◆ Data lines:

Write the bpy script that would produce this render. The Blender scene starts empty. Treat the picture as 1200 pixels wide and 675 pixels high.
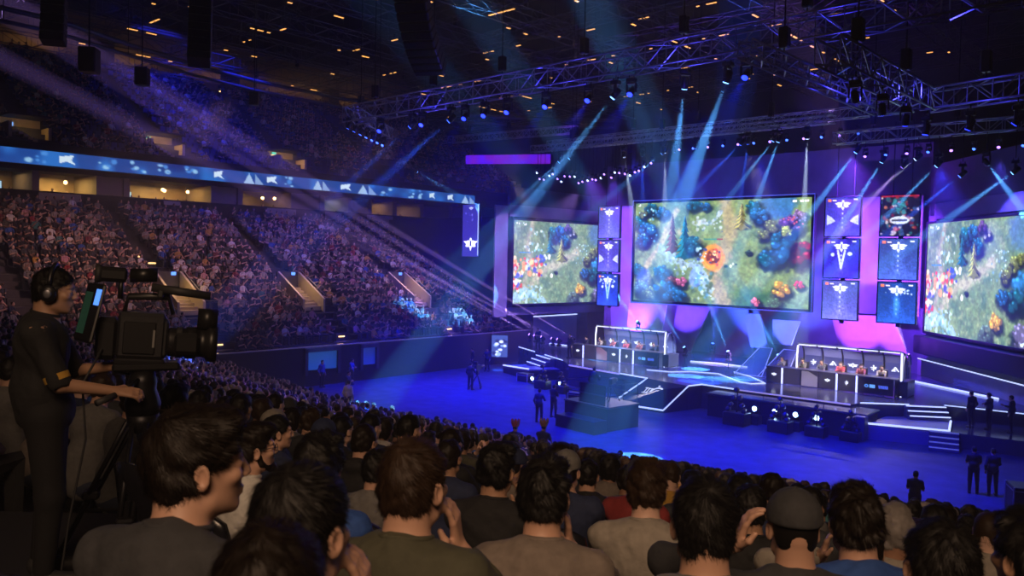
import bpy, math, random
import numpy as np
from mathutils import Vector, Matrix
R = math.radians
rng = np.random.default_rng(7)
random.seed(7)
COL = bpy.context.scene.collection
scene = bpy.context.scene

# ------------------------------------------------------------------ materials
MATS = {}
def mat(name, col=(.5, .5, .5), rough=.6, metal=0., emit=None, es=0., noise=0., nscale=8., bump=0., sample=None):
    if name in MATS: return MATS[name]
    m = bpy.data.materials.new(name); m.use_nodes = True
    nt = m.node_tree; b = nt.nodes['Principled BSDF']
    b.inputs['Base Color'].default_value = (*col, 1); b.inputs['Roughness'].default_value = rough
    b.inputs['Metallic'].default_value = metal
    if emit is not None:
        b.inputs['Emission Color'].default_value = (*emit, 1); b.inputs['Emission Strength'].default_value = es
    if noise or bump:
        tc = nt.nodes.new('ShaderNodeTexCoord'); n = nt.nodes.new('ShaderNodeTexNoise')
        n.inputs['Scale'].default_value = nscale; n.inputs['Detail'].default_value = 4
        nt.links.new(tc.outputs['Object'], n.inputs['Vector'])
        if noise:
            cr = nt.nodes.new('ShaderNodeValToRGB')
            cr.color_ramp.elements[0].position = .3; cr.color_ramp.elements[1].position = .7
            cr.color_ramp.elements[0].color = (*[c * (1 - noise) for c in col], 1)
            cr.color_ramp.elements[1].color = (*[min(1, c * (1 + noise)) for c in col], 1)
            nt.links.new(n.outputs['Fac'], cr.inputs['Fac']); nt.links.new(cr.outputs['Color'], b.inputs['Base Color'])
        if bump:
            bp = nt.nodes.new('ShaderNodeBump'); bp.inputs['Strength'].default_value = bump; bp.inputs['Distance'].default_value = .02
            nt.links.new(n.outputs['Fac'], bp.inputs['Height']); nt.links.new(bp.outputs['Normal'], b.inputs['Normal'])
    if sample: m.cycles.emission_sampling = sample
    MATS[name] = m
    return m
def screen_mat(name, strength):
    if name in MATS: return MATS[name]
    m = bpy.data.materials.new(name); m.use_nodes = True; nt = m.node_tree; b = nt.nodes['Principled BSDF']
    b.inputs['Base Color'].default_value = (.01, .01, .012, 1); b.inputs['Roughness'].default_value = .5
    a = nt.nodes.new('ShaderNodeAttribute'); a.attribute_name = 'picture'
    nt.links.new(a.outputs['Color'], b.inputs['Emission Color']); b.inputs['Emission Strength'].default_value = strength
    m.cycles.emission_sampling = 'NONE'
    MATS[name] = m
    return m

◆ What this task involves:
Everything from the first line of the listing above through the line that contains "scene = bpy.context.scene" is to be restated word for word, minus the pictures.

◆ Exercise solution:
Write the bpy script that would produce this render. The Blender scene starts empty. Treat the picture as 1200 pixels wide and 675 pixels high.
import bpy, math, random
import numpy as np
from mathutils import Vector, Matrix
R = math.radians
rng = np.random.default_rng(7)
random.seed(7)
COL = bpy.context.scene.collection
scene = bpy.context.scene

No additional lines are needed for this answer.